* _DIRECTION_:
Restate each of the lines given below, word for word.

+ + +

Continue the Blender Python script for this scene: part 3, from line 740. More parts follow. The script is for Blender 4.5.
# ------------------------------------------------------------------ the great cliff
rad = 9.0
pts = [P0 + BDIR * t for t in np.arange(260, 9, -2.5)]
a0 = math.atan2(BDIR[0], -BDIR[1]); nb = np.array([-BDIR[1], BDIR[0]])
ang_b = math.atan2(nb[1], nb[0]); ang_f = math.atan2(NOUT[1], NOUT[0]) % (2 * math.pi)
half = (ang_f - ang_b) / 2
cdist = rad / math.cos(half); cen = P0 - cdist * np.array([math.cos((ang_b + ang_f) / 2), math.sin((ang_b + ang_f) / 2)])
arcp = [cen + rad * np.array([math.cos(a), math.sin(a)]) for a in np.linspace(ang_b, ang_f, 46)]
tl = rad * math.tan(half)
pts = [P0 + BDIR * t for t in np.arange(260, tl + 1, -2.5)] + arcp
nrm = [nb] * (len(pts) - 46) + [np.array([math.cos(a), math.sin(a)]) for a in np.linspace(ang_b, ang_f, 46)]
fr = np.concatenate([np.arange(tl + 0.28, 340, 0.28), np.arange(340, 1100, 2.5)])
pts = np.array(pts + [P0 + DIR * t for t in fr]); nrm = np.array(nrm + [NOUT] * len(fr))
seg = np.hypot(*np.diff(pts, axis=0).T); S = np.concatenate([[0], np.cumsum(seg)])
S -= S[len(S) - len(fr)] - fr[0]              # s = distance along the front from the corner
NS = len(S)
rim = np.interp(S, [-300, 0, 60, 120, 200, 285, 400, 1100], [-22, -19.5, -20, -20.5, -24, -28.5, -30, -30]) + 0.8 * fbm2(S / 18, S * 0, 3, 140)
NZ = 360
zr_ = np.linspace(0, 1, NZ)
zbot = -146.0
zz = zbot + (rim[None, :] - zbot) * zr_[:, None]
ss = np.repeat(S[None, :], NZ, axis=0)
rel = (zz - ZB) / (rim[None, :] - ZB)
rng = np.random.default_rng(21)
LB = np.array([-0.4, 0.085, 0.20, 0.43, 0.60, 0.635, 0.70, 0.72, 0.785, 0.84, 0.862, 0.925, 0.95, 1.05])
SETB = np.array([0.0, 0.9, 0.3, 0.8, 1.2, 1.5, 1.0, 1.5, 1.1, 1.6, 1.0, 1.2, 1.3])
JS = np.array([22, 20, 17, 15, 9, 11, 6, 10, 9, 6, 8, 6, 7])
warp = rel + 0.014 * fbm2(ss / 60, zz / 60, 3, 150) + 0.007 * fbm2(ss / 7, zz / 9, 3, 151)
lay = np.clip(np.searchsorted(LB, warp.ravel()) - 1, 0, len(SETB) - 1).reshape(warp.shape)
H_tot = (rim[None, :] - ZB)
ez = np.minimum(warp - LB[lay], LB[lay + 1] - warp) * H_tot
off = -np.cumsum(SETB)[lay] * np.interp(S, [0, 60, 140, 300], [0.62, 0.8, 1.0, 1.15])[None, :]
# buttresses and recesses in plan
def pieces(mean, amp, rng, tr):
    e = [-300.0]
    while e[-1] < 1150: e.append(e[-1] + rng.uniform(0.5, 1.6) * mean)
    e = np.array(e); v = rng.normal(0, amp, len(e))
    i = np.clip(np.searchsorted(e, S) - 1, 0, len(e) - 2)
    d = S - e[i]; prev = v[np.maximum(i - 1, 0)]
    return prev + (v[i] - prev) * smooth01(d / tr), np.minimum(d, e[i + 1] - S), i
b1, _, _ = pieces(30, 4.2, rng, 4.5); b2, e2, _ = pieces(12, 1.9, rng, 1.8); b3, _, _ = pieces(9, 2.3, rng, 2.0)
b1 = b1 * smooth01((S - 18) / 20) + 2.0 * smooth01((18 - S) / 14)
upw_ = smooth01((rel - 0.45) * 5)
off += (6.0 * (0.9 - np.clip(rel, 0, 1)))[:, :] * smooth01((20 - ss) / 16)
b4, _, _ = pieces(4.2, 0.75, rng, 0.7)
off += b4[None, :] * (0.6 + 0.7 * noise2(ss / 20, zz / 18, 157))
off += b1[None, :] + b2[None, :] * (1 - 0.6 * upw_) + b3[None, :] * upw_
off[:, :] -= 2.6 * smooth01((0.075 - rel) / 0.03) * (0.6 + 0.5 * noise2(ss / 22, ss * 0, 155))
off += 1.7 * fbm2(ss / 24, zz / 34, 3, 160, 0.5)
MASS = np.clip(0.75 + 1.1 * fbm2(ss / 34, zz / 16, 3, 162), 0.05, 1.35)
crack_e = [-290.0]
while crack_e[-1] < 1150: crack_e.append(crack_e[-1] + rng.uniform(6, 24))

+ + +

* _ANSWER TO THIS TASK_:
Continue the Blender Python script for this scene: part 3, from line 740. More parts follow. The script is for Blender 4.5.
# ------------------------------------------------------------------ the great cliff
rad = 9.0
pts = [P0 + BDIR * t for t in np.arange(260, 9, -2.5)]
a0 = math.atan2(BDIR[0], -BDIR[1]); nb = np.array([-BDIR[1], BDIR[0]])
ang_b = math.atan2(nb[1], nb[0]); ang_f = math.atan2(NOUT[1], NOUT[0]) % (2 * math.pi)
half = (ang_f - ang_b) / 2
cdist = rad / math.cos(half); cen = P0 - cdist * np.array([math.cos((ang_b + ang_f) / 2), math.sin((ang_b + ang_f) / 2)])
arcp = [cen + rad * np.array([math.cos(a), math.sin(a)]) for a in np.linspace(ang_b, ang_f, 46)]
tl = rad * math.tan(half)
pts = [P0 + BDIR * t for t in np.arange(260, tl + 1, -2.5)] + arcp
nrm = [nb] * (len(pts) - 46) + [np.array([math.cos(a), math.sin(a)]) for a in np.linspace(ang_b, ang_f, 46)]
fr = np.concatenate([np.arange(tl + 0.28, 340, 0.28), np.arange(340, 1100, 2.5)])
pts = np.array(pts + [P0 + DIR * t for t in fr]); nrm = np.array(nrm + [NOUT] * len(fr))
seg = np.hypot(*np.diff(pts, axis=0).T); S = np.concatenate([[0], np.cumsum(seg)])
S -= S[len(S) - len(fr)] - fr[0]              # s = distance along the front from the corner
NS = len(S)
rim = np.interp(S, [-300, 0, 60, 120, 200, 285, 400, 1100], [-22, -19.5, -20, -20.5, -24, -28.5, -30, -30]) + 0.8 * fbm2(S / 18, S * 0, 3, 140)
NZ = 360
zr_ = np.linspace(0, 1, NZ)
zbot = -146.0
zz = zbot + (rim[None, :] - zbot) * zr_[:, None]
ss = np.repeat(S[None, :], NZ, axis=0)
rel = (zz - ZB) / (rim[None, :] - ZB)
rng = np.random.default_rng(21)
LB = np.array([-0.4, 0.085, 0.20, 0.43, 0.60, 0.635, 0.70, 0.72, 0.785, 0.84, 0.862, 0.925, 0.95, 1.05])
SETB = np.array([0.0, 0.9, 0.3, 0.8, 1.2, 1.5, 1.0, 1.5, 1.1, 1.6, 1.0, 1.2, 1.3])
JS = np.array([22, 20, 17, 15, 9, 11, 6, 10, 9, 6, 8, 6, 7])
warp = rel + 0.014 * fbm2(ss / 60, zz / 60, 3, 150) + 0.007 * fbm2(ss / 7, zz / 9, 3, 151)
lay = np.clip(np.searchsorted(LB, warp.ravel()) - 1, 0, len(SETB) - 1).reshape(warp.shape)
H_tot = (rim[None, :] - ZB)
ez = np.minimum(warp - LB[lay], LB[lay + 1] - warp) * H_tot
off = -np.cumsum(SETB)[lay] * np.interp(S, [0, 60, 140, 300], [0.62, 0.8, 1.0, 1.15])[None, :]
# buttresses and recesses in plan
def pieces(mean, amp, rng, tr):
    e = [-300.0]
    while e[-1] < 1150: e.append(e[-1] + rng.uniform(0.5, 1.6) * mean)
    e = np.array(e); v = rng.normal(0, amp, len(e))
    i = np.clip(np.searchsorted(e, S) - 1, 0, len(e) - 2)
    d = S - e[i]; prev = v[np.maximum(i - 1, 0)]
    return prev + (v[i] - prev) * smooth01(d / tr), np.minimum(d, e[i + 1] - S), i
b1, _, _ = pieces(30, 4.2, rng, 4.5); b2, e2, _ = pieces(12, 1.9, rng, 1.8); b3, _, _ = pieces(9, 2.3, rng, 2.0)
b1 = b1 * smooth01((S - 18) / 20) + 2.0 * smooth01((18 - S) / 14)
upw_ = smooth01((rel - 0.45) * 5)
off += (6.0 * (0.9 - np.clip(rel, 0, 1)))[:, :] * smooth01((20 - ss) / 16)
b4, _, _ = pieces(4.2, 0.75, rng, 0.7)
off += b4[None, :] * (0.6 + 0.7 * noise2(ss / 20, zz / 18, 157))
off += b1[None, :] + b2[None, :] * (1 - 0.6 * upw_) + b3[None, :] * upw_
off[:, :] -= 2.6 * smooth01((0.075 - rel) / 0.03) * (0.6 + 0.5 * noise2(ss / 22, ss * 0, 155))
off += 1.7 * fbm2(ss / 24, zz / 34, 3, 160, 0.5)
MASS = np.clip(0.75 + 1.1 * fbm2(ss / 34, zz / 16, 3, 162), 0.05, 1.35)
crack_e = [-290.0]
while crack_e[-1] < 1150: crack_e.append(crack_e[-1] + rng.uniform(6, 24))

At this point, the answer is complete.